Se supone que los abogados, por la naturaleza de su oficio, deben hablar y escribir bien el idioma o por lo menos mejor que la generalidad de la población y que otros profesionales cuyo quehacer principal no es la comunicación. Así como no se concibe que un cirujano no maneje el bisturí con destreza ni que un agricultor no sepa utilizar el machete, parecería absurda la idea de un abogado que no se exprese correctamente y que, por ende, sea incapaz de “abogar” de manera convincente en provecho de su representado. Con razón al abogado de antaño le llamaban “letrado”. Su conocimiento de la lengua y la habilidad que mostraba en su uso le hacían merecedor del calificativo, así como de prestigio y autoridad en la comunidad en que vivía.
El abogado dominicano de hoy – me avergüenza afirmarlo – es en promedio una paradoja andante: un profesional de vocabulario escaso y pésima dicción que ignora o maltrata las normas de la principal arma con que cuenta, que es su propia lengua. La realidad es tan grave que jueces de la Suprema Corte de Justicia se han quejado públicamente de lo difícil que les resulta fallar ante la opacidad e incoherencia de los escritos que les formulan los abogados postulantes. Se ha hablado mucho de las causas de esta situación --las graves deficiencias de la educación primaria y secundaria, la pérdida del hábito de lectura y la pobreza de la enseñanza en las facultades de Derecho– pero nada se ha hecho para corregirlas. En la actualidad, todavía es posible recibirse de licenciado en Derecho en nuestras universidades sin cultivar la redacción jurídica o la oratoria forense, simplemente porque estas asignaturas no forman parte de la mayoría de los programas de estudio. Además, son miles los abogados en ejercicio que en sus años de estudiantes nunca redactaron ni un solo comentario de sentencia ni, lo que parecería inconcebible, leyeron un solo libro de Derecho de principio a fin, porque en pleno siglo XXI continúa la práctica medieval de muchos profesores de dictar la clase a sus estudiantes y de alentarlos en la espuria creencia de que ese dictado agota la materia.
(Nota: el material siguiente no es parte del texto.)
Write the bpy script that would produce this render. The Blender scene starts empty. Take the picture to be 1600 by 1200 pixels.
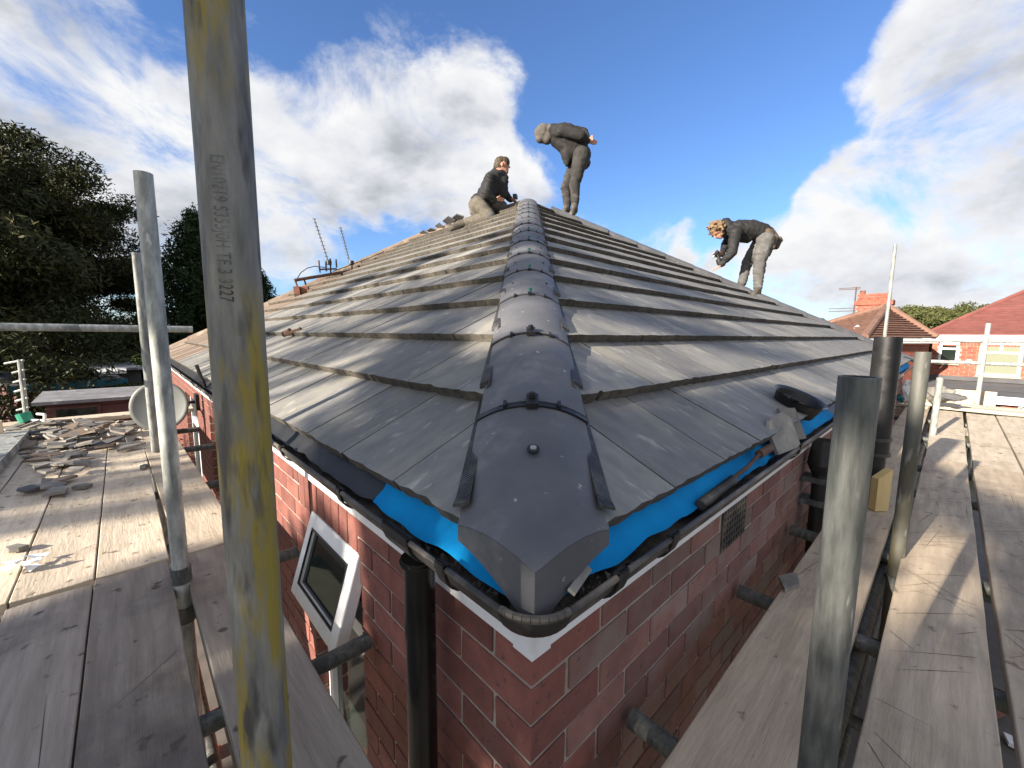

El panorama es similar cuando pasamos del escrito forense al fallo judicial o al texto legislativo. Por desgracia, ya no son los tiempos de Stendhal cuando el código civil servía de referente de buen estilo a novelistas de primera de su talla. Hoy en día ningún escritor, por más mediocre que fuese, tomaría como patrón a una ley o código dominicano de reciente promulgación. En vez de la concisión y naturalidad del Código Civil, en donde no hay ni palabras superfluas ni descuidos sintácticos, nuestras leyes exhiben sin rubor y sin razón un muestrario de anacolutos, clichés, solecismos, circunloquios, cacofonías y barbarismos. Digo sin razón porque cualquier corrector de estilo de mediana preparación, empleado a fondo de manera oportuna, mejoraría enormemente la calidad idiomática de nuestra legislación. Pero exigir que las leyes sean claras y comprensibles no parece importarle tanto a nuestros legisladores. Hay evidentemente otras prioridades.
Para comprobar lo dicho bastaría con hojear la Ley No. 392-07 sobre Competividad e Innovación Industrial, promulgada en diciembre de 2007. Sólo en el Capítulo I del Título III de la Ley, comprendido en menos de tres páginas, se colaron cinco “a los fines de”, otros tres cacofónicos “tales fines” y como sazón, varias faltas de concordancia, omisiones de palabras y signos de puntuación.
La situación, sin embargo, no es totalmente desconsoladora. Hay muchos abogados en ejercicio, viejos y jóvenes, de verbo correcto, elegante y persuasivo, que bien podrían valer de ejemplo para rectificar las fallas de sus colegas menos dotados. A éstos sólo habría que persuadirlos a que lean y escuchen a aquéllos, agregando a la receta el estudio asiduo de las fuentes de consulta del idioma y la práctica constante, ya que es algo requetesabido que a escribir y a hablar bien se aprende escribiendo y hablando, mucho y a diario.
1 "Al redactar la Cartuja [de Parma], para tomar el tono, cada mañana leía dos o tres páginas del Código Civil, a fin de ser siempre natural".